--- start of Information supplied ---
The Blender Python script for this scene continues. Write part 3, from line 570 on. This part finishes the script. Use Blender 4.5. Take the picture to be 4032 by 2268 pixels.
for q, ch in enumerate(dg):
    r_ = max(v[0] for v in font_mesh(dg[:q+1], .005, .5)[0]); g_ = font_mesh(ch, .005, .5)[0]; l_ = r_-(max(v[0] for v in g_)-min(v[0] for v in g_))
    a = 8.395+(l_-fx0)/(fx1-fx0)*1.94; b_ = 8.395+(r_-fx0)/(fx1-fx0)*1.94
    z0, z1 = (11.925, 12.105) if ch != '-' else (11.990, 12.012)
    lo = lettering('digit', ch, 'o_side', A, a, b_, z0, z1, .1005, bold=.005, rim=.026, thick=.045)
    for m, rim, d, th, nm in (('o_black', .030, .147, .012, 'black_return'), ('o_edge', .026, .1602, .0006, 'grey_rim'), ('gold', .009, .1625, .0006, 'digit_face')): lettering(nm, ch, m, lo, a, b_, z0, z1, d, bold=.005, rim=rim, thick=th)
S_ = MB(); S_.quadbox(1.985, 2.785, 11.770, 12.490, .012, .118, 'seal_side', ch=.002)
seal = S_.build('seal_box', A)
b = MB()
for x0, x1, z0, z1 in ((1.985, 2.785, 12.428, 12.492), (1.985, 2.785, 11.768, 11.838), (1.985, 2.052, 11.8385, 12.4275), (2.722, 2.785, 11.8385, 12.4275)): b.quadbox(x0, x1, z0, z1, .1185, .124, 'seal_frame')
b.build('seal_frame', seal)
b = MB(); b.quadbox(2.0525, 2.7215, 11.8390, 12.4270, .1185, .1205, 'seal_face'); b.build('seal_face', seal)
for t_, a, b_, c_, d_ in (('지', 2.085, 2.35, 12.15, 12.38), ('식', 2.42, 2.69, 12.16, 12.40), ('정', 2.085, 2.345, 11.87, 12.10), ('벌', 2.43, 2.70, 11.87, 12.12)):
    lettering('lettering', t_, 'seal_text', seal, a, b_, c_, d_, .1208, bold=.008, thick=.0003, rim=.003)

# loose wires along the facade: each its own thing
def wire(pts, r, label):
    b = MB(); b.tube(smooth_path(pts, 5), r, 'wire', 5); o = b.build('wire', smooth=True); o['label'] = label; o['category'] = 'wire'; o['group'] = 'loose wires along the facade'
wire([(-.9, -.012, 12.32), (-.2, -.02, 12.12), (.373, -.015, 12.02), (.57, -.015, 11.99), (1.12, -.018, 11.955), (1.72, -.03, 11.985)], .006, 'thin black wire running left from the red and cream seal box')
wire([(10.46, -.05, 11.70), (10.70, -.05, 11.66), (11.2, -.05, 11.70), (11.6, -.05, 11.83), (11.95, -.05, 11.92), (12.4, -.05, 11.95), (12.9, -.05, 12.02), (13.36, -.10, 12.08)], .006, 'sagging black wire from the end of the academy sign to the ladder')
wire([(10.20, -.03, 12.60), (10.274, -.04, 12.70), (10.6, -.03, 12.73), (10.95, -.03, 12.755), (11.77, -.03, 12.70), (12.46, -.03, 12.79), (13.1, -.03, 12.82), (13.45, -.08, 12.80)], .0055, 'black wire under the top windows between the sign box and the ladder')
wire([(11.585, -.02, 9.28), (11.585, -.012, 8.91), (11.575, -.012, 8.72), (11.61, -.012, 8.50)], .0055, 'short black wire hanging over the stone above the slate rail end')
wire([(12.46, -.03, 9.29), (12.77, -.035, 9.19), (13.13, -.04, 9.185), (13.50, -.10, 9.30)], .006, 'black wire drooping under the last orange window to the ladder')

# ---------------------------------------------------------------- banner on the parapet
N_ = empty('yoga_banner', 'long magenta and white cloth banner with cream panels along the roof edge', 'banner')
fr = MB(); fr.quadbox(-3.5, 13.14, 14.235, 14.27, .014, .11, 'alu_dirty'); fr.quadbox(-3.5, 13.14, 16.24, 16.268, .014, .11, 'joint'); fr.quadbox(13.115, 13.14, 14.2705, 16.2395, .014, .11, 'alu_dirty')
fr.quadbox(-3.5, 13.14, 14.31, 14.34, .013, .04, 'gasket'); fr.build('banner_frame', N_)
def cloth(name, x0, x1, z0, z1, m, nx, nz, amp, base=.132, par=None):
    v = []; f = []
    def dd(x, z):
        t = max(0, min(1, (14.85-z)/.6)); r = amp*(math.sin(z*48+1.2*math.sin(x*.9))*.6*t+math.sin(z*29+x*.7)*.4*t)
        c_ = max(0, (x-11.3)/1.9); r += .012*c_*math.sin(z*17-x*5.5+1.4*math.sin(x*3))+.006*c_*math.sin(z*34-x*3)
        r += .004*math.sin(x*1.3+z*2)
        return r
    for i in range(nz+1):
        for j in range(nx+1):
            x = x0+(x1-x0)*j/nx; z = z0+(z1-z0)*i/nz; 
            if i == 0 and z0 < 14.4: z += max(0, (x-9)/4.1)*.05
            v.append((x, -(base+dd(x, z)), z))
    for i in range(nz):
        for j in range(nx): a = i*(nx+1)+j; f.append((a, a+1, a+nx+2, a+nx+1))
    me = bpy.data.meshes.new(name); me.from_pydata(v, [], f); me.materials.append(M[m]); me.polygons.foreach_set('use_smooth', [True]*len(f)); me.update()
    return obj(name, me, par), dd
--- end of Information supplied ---
» **Work to do**: Reproduce all of the data exactly as given.

» **Finished answer**:
The Blender Python script for this scene continues. Write part 3, from line 570 on. This part finishes the script. Use Blender 4.5. Take the picture to be 4032 by 2268 pixels.
for q, ch in enumerate(dg):
    r_ = max(v[0] for v in font_mesh(dg[:q+1], .005, .5)[0]); g_ = font_mesh(ch, .005, .5)[0]; l_ = r_-(max(v[0] for v in g_)-min(v[0] for v in g_))
    a = 8.395+(l_-fx0)/(fx1-fx0)*1.94; b_ = 8.395+(r_-fx0)/(fx1-fx0)*1.94
    z0, z1 = (11.925, 12.105) if ch != '-' else (11.990, 12.012)
    lo = lettering('digit', ch, 'o_side', A, a, b_, z0, z1, .1005, bold=.005, rim=.026, thick=.045)
    for m, rim, d, th, nm in (('o_black', .030, .147, .012, 'black_return'), ('o_edge', .026, .1602, .0006, 'grey_rim'), ('gold', .009, .1625, .0006, 'digit_face')): lettering(nm, ch, m, lo, a, b_, z0, z1, d, bold=.005, rim=rim, thick=th)
S_ = MB(); S_.quadbox(1.985, 2.785, 11.770, 12.490, .012, .118, 'seal_side', ch=.002)
seal = S_.build('seal_box', A)
b = MB()
for x0, x1, z0, z1 in ((1.985, 2.785, 12.428, 12.492), (1.985, 2.785, 11.768, 11.838), (1.985, 2.052, 11.8385, 12.4275), (2.722, 2.785, 11.8385, 12.4275)): b.quadbox(x0, x1, z0, z1, .1185, .124, 'seal_frame')
b.build('seal_frame', seal)
b = MB(); b.quadbox(2.0525, 2.7215, 11.8390, 12.4270, .1185, .1205, 'seal_face'); b.build('seal_face', seal)
for t_, a, b_, c_, d_ in (('지', 2.085, 2.35, 12.15, 12.38), ('식', 2.42, 2.69, 12.16, 12.40), ('정', 2.085, 2.345, 11.87, 12.10), ('벌', 2.43, 2.70, 11.87, 12.12)):
    lettering('lettering', t_, 'seal_text', seal, a, b_, c_, d_, .1208, bold=.008, thick=.0003, rim=.003)

# loose wires along the facade: each its own thing
def wire(pts, r, label):
    b = MB(); b.tube(smooth_path(pts, 5), r, 'wire', 5); o = b.build('wire', smooth=True); o['label'] = label; o['category'] = 'wire'; o['group'] = 'loose wires along the facade'
wire([(-.9, -.012, 12.32), (-.2, -.02, 12.12), (.373, -.015, 12.02), (.57, -.015, 11.99), (1.12, -.018, 11.955), (1.72, -.03, 11.985)], .006, 'thin black wire running left from the red and cream seal box')
wire([(10.46, -.05, 11.70), (10.70, -.05, 11.66), (11.2, -.05, 11.70), (11.6, -.05, 11.83), (11.95, -.05, 11.92), (12.4, -.05, 11.95), (12.9, -.05, 12.02), (13.36, -.10, 12.08)], .006, 'sagging black wire from the end of the academy sign to the ladder')
wire([(10.20, -.03, 12.60), (10.274, -.04, 12.70), (10.6, -.03, 12.73), (10.95, -.03, 12.755), (11.77, -.03, 12.70), (12.46, -.03, 12.79), (13.1, -.03, 12.82), (13.45, -.08, 12.80)], .0055, 'black wire under the top windows between the sign box and the ladder')
wire([(11.585, -.02, 9.28), (11.585, -.012, 8.91), (11.575, -.012, 8.72), (11.61, -.012, 8.50)], .0055, 'short black wire hanging over the stone above the slate rail end')
wire([(12.46, -.03, 9.29), (12.77, -.035, 9.19), (13.13, -.04, 9.185), (13.50, -.10, 9.30)], .006, 'black wire drooping under the last orange window to the ladder')

# ---------------------------------------------------------------- banner on the parapet
N_ = empty('yoga_banner', 'long magenta and white cloth banner with cream panels along the roof edge', 'banner')
fr = MB(); fr.quadbox(-3.5, 13.14, 14.235, 14.27, .014, .11, 'alu_dirty'); fr.quadbox(-3.5, 13.14, 16.24, 16.268, .014, .11, 'joint'); fr.quadbox(13.115, 13.14, 14.2705, 16.2395, .014, .11, 'alu_dirty')
fr.quadbox(-3.5, 13.14, 14.31, 14.34, .013, .04, 'gasket'); fr.build('banner_frame', N_)
def cloth(name, x0, x1, z0, z1, m, nx, nz, amp, base=.132, par=None):
    v = []; f = []
    def dd(x, z):
        t = max(0, min(1, (14.85-z)/.6)); r = amp*(math.sin(z*48+1.2*math.sin(x*.9))*.6*t+math.sin(z*29+x*.7)*.4*t)
        c_ = max(0, (x-11.3)/1.9); r += .012*c_*math.sin(z*17-x*5.5+1.4*math.sin(x*3))+.006*c_*math.sin(z*34-x*3)
        r += .004*math.sin(x*1.3+z*2)
        return r
    for i in range(nz+1):
        for j in range(nx+1):
            x = x0+(x1-x0)*j/nx; z = z0+(z1-z0)*i/nz; 
            if i == 0 and z0 < 14.4: z += max(0, (x-9)/4.1)*.05
            v.append((x, -(base+dd(x, z)), z))
    for i in range(nz):
        for j in range(nx): a = i*(nx+1)+j; f.append((a, a+1, a+nx+2, a+nx+1))
    me = bpy.data.meshes.new(name); me.from_pydata(v, [], f); me.materials.append(M[m]); me.polygons.foreach_set('use_smooth', [True]*len(f)); me.update()
    return obj(name, me, par), dd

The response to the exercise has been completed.